Carlton McCarthy continues with his description of life in the Army of Northern Virginia.
The camp chest soon vanished. The brigadiers and major generals, even, found them too troublesome, and so they were left entirely to the quartermasters and commissaries. One skillet and a couple of frying pans, a bag for flour or meal, another bag for salt, sugar, and coffee, divided by a knot tied between served the purpose as well. The skillet passed from mess to mess. Each mess generally owned a frying pan, but often one served a company. The oil-cloth was found to be as good as the wooden tray for making up the dough. The water bucket held its own to the last!

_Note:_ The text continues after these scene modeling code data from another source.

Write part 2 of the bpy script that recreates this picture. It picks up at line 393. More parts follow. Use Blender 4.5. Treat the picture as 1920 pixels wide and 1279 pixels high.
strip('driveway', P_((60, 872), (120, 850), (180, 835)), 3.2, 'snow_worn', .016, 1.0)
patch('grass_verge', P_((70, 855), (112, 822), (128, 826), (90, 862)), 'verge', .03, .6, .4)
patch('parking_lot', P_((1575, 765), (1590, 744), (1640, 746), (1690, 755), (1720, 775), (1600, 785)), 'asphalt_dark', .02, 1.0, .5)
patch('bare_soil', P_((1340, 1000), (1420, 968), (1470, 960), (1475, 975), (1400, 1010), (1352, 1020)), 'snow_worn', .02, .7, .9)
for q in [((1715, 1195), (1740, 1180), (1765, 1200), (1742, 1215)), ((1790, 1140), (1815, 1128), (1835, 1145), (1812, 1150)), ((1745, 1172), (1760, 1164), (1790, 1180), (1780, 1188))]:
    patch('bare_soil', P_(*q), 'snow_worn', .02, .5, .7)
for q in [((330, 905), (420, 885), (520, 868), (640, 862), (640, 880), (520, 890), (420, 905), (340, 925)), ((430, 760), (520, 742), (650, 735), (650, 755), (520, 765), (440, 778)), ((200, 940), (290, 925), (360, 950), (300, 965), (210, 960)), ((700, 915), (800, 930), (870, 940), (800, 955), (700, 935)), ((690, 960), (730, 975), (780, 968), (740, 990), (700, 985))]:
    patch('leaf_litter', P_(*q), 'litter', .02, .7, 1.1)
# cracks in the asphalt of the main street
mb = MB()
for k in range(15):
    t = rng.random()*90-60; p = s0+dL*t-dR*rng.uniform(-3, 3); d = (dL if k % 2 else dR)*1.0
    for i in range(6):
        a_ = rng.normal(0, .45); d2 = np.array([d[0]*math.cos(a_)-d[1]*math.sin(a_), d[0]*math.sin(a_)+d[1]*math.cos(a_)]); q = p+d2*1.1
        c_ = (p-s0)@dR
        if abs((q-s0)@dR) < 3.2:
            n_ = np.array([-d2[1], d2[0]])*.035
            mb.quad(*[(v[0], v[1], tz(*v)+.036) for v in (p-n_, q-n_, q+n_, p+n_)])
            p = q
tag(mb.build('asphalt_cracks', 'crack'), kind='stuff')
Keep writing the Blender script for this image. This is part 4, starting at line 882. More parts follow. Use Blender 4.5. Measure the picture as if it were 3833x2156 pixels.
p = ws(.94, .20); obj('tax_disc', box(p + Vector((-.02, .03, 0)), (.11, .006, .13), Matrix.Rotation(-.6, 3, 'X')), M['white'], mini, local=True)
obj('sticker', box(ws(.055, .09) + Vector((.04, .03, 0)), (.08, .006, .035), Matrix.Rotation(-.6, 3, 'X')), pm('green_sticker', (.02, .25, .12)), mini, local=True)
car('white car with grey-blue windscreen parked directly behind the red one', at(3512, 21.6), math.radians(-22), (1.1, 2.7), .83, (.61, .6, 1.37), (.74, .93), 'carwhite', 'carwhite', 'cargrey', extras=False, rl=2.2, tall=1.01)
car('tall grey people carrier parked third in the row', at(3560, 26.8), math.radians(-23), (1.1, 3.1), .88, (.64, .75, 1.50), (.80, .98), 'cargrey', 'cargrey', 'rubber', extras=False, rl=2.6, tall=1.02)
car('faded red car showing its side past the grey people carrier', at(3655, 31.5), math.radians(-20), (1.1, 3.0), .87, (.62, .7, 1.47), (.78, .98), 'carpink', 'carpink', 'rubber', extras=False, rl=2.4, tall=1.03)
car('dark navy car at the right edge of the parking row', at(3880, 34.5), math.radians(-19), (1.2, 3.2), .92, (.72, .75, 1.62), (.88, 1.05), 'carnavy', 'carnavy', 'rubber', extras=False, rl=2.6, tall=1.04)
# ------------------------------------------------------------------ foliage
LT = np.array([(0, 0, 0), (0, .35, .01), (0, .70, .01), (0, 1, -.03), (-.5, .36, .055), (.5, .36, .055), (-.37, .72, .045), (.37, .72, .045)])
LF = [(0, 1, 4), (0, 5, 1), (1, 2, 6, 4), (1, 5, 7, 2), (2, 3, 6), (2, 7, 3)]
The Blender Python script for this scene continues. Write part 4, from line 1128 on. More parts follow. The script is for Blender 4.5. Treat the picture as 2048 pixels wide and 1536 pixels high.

Tents were rarely seen. All the poetry about the "tented field' died. Two men slept together, each having a blanket and an oil-cloth; one oil-cloth went next to the ground. The two laid on this, covered themselves with two blankets, protected from the rain with the second oil-cloth on top, and slept very comfortably through rain, snow or hail, as it might be.
Very little money was seen in camp. The men did not expect, did not care for, or often get any pay, and they were not willing to deprive the old folks at home their little supply, so they learned to do without any money.
When rations got short and were getting shorter, it became necessary to dismiss the darkey servants. Some, however, became company servants, instead of private institutions, and held out faithfully to the end, cooking the rations away in the rear, and at the risk of life carrying them to the line of battle to their "young mahsters."
Reduced to the minimum, the private soldier consisted of one man, one hat, one jacket, one shirt, one pair of pants, one pair of drawers, one pair of shoes, and one pair of socks. His baggage was one blanket, and one haversack. The haversack generally contained smoking tobacco and a pipe, and a small piece of soap, with temporary additions of apple, persimmons, blackberries, and such other commodities as he could pick up on the march.
The company property consisted of two or three skillets and frying pans, which were sometimes carried in the wagon, but oftener in the hands of the soldiers. The infantry men generally preferred to stick the handle of the frying pan in the barrel of the musket, and so carry it.